Business Day (Johannesburg)

South Africa: Teacher Welcomes Home Affairs Victory

Ernest Mabuza

22 December 2008


Johannesburg — ZIMBABWEAN teacher Zwelani Ncube expressed his relief at the weekend after a court ordered the government to issue him with a permit to work in SA.

The Grahamstown High Court ordered home affairs director-general Mavuso Msimang on Thursday to issue Ncube with a work permit within 30 days. It also ordered Home Affairs Minister Nosiviwe Mapisa-Nqakula and Msimang pay Ncube compensation of R16000 for the loss of salary, and the costs of the 11 two-hour taxi rides that Ncube took to the home affairs offices in Queenstown to apply for the permit.

Ncube said that with a work permit he could now apply for his job. The principal of the school that appointed him told him about the judgment.

"It has been a one-year-long struggle to get a work permit," Ncube said.
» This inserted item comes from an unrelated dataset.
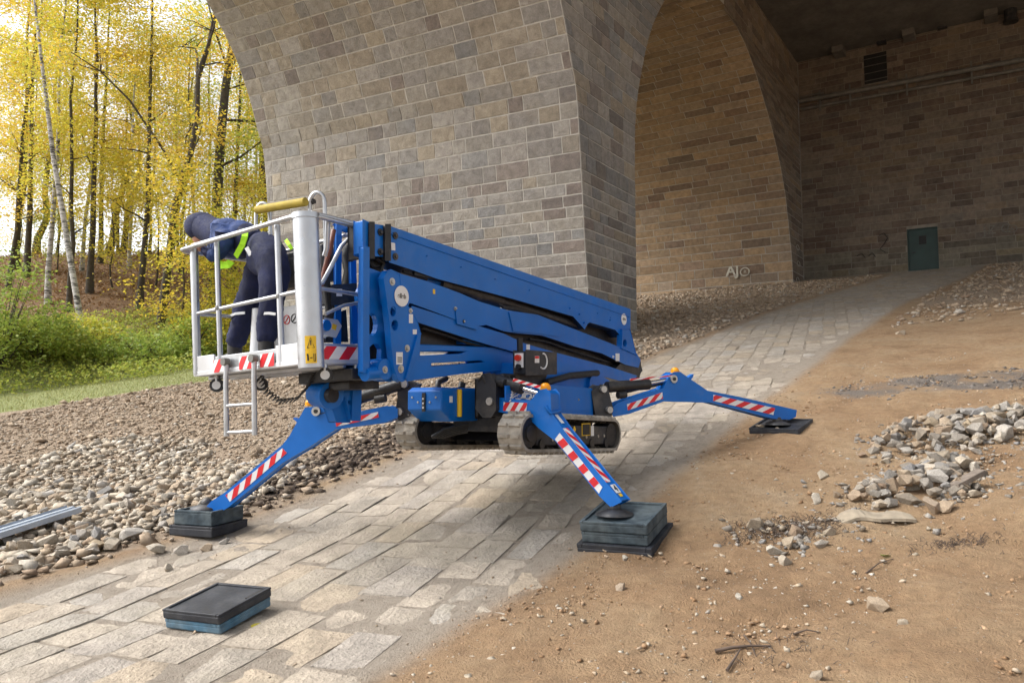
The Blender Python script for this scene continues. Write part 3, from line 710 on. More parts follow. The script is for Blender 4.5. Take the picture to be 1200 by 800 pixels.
for k in range(4):
    zz = lv[1].z+(lv[0].z-lv[1].z)*(k+.5)/4
    mb = MB(); mb.hexa([Vector((AB-.03, lv[1].y, zz-.05)), Vector((AB-.03, lv[0].y, zz-.05)), Vector((AB+.01, lv[0].y, zz+.06)), Vector((AB+.01, lv[1].y, zz+.06))], [Vector((AB-.02, lv[1].y, zz-.03)), Vector((AB-.02, lv[0].y, zz-.03)), Vector((AB+.02, lv[0].y, zz+.08)), Vector((AB+.02, lv[1].y, zz+.08))])
    mb.build('slat', 'pipe', lo_)
# graffiti and black scrawl at the right end of the wall
mb = MB(); vs, fs = text_mesh('JZ C', on_a(1168, 269, AB-.05), (0, -1, 0), (0, 0, 1), .62, .004); mb.mesh(vs, fs)
c = on_a(1186, 268, AB-.05); mb.tube([c+Vector((0, -math.cos(t)*.2, math.sin(t)*.18)) for t in np.linspace(0, 6.28, 15)], .02, 6)
vs, fs = text_mesh('R', c, (0, -1, 0), (0, 0, 1), .22, .004); mb.mesh(vs, fs)
mb.build('graffiti', 'chalkfaint', wall)
mb = MB()
for pts in (((1030, 276), (1036, 273), (1040, 279), (1036, 286), (1031, 292), (1038, 296)), ((1004, 300), (1010, 297), (1014, 302)), ((1018, 300), (1022, 296), (1026, 301))):
    mb.tube([on_a(x, y, AB-.045) for x, y in pts], .02, 5)
mb.build('scrawl', 'print', wall)

pz0, pz1 = on_a(937, 119, AB-.25), on_a(1200, 70, AB-.25)
pp = thing('wall_pipe', (AB-.25, 9, pz0.z), 'long grey pipe running on brackets across the dark abutment wall', 'pipe')
e1 = pz1+(pz1-pz0)*.4; mb = MB(); mb.tube([pz0, e1], .13, 12); mb.build('pipe', 'pipe', pp)
mb = MB(); mb.tube([pz0+Vector((.12, 0, -.42)), e1+Vector((.12, 0, -.42))], .09, 10); mb.build('lower_pipe', 'pipe', pp)
mb = MB(); mb.tube([pz0+Vector((.14, 0, .28)), pz0+(pz1-pz0)*.12+Vector((.14, 0, .28))], .05, 8); mb.build('side_pipe', 'pipe', pp)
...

A qualified teacher who came to SA because his pay in Zimbabwe was less than R150 a month, he spent more than nine months applying in vain for a work permit in SA.
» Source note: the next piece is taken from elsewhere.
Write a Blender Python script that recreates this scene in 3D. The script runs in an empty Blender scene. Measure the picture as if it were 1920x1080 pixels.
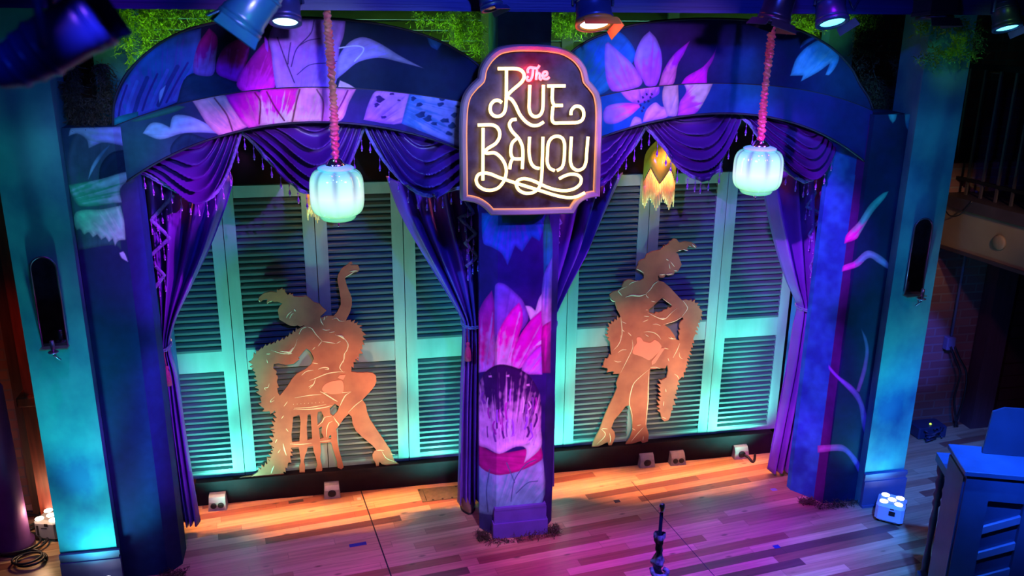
import bpy, math, random
import numpy as np
from mathutils import Vector, Matrix
random.seed(7); rng = np.random.RandomState(7)
PI = math.pi
SC = bpy.context.scene; COL = SC.collection
# ---------------------------------------------------------------- camera
FPX, PITCH, ROLL, YAW, CH = 1697.3, math.radians(17.973), math.radians(0.638), math.radians(11.613), 4.0
cF = np.array([math.sin(YAW)*math.cos(PITCH), math.cos(YAW)*math.cos(PITCH), -math.sin(PITCH)])
_R = np.array([math.cos(YAW), -math.sin(YAW), 0.0]); _U = np.cross(_R, cF)
cR = _R*math.cos(ROLL)+_U*math.sin(ROLL); cU = _U*math.cos(ROLL)-_R*math.sin(ROLL)
cC = np.array([0, 0, CH])
def _ray(x, y): return cF + cR*(x-960)/FPX - cU*(y-540)/FPX
def onY(x, y, Y):
    d = _ray(x, y); p = cC+d*Y/d[1]; return (float(p[0]), float(Y), float(p[2]))
def onZ(x, y, z=0):
    d = _ray(x, y); p = cC+d*(z-CH)/d[2]; return (float(p[0]), float(p[1]), float(z))
def proj(P):
    v = np.asarray(P, float)-cC; z = v@cF
    return 960+FPX*(v@cR)/z, 540-FPX*(v@cU)/z
cam = bpy.data.cameras.new('camera'); co = bpy.data.objects.new('camera', cam); COL.objects.link(co)
co.matrix_world = Matrix(((cR[0], cU[0], -cF[0], 0), (cR[1], cU[1], -cF[1], 0), (cR[2], cU[2], -cF[2], CH), (0, 0, 0, 1)))
cam.sensor_width = 36; cam.lens = FPX*36/1920; cam.clip_end = 60; cam.clip_start = .05
cam.dof.use_dof = True; cam.dof.focus_distance = 6.4; cam.dof.aperture_fstop = 2.0
SC.camera = co
SC.view_settings.view_transform = 'Standard'; SC.view_settings.look = 'None'
SC.view_settings.exposure = 0.0; SC.view_settings.gamma = 1; SC.view_settings.use_curve_mapping = False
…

Ncube applied for a job at the Molteno High School in Eastern Cape in November last year as there was no qualified South African applicant to fill the post.

The school's letter of appointment in December said that Ncube would be employed from January this year.
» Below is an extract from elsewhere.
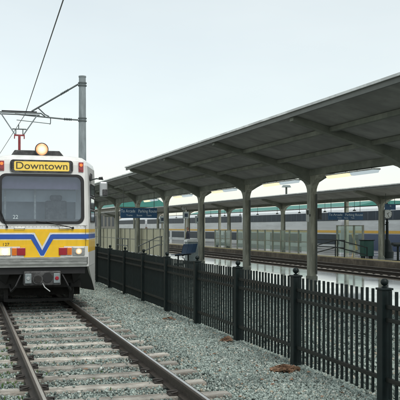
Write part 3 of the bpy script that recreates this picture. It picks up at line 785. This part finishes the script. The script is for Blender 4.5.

When Ncube arrived in SA in November last year, he had only a visitor's permit, which did not allow him to work.

Ncube made several visits to the department of home affairs's Queenstown district office between December and August this year without getting any assistance.

When his application for a work permit was turned down in September, he appealed against the decision. When no reply came from the department, Ncube launched an application asking that the court direct the department to issue him with a work permit. The case was heard on November 20.

Two days after the matter was heard last month, Msimang dismissed Ncube's appeal.

Judge Lusindiso Pakade said the delays of more than six months by the department before the decision to refuse Ncube a work permit and the delaying tactics of the home affairs officials were exceptional circumstances that justified the court's interference with the discretion of the minister and to substitute her decision.

Pakade said there was no need for Ncube's lawyers, the Legal Resources Centre, to launch another application to review and set aside Msimang's decision of November 22 to dismiss Ncube's appeal.

"The application for review is an illustrious example of litigation (that) was instituted for the purpose of simply abusing the due process of the law, and there is no reason why the court should not show its displeasure for such a conduct by a punitive costs order against attorneys of record."

Pakade was also not happy with the conduct of Ncube's attorney who called the judge on November 24, asking when she should expect judgment to be delivered as Ncube's position would be advertised on November 27.

"I was unpleasantly surprised by that unprecedented attitude shown to this court, and I raised an objection to it."

Pakade said the attorney knew already she had interrupted the judgment by bringing in an application for review on the purported urgency which was not explained in court papers. "That conduct borders on interference with the proper functioning of the courts and should be deprecated."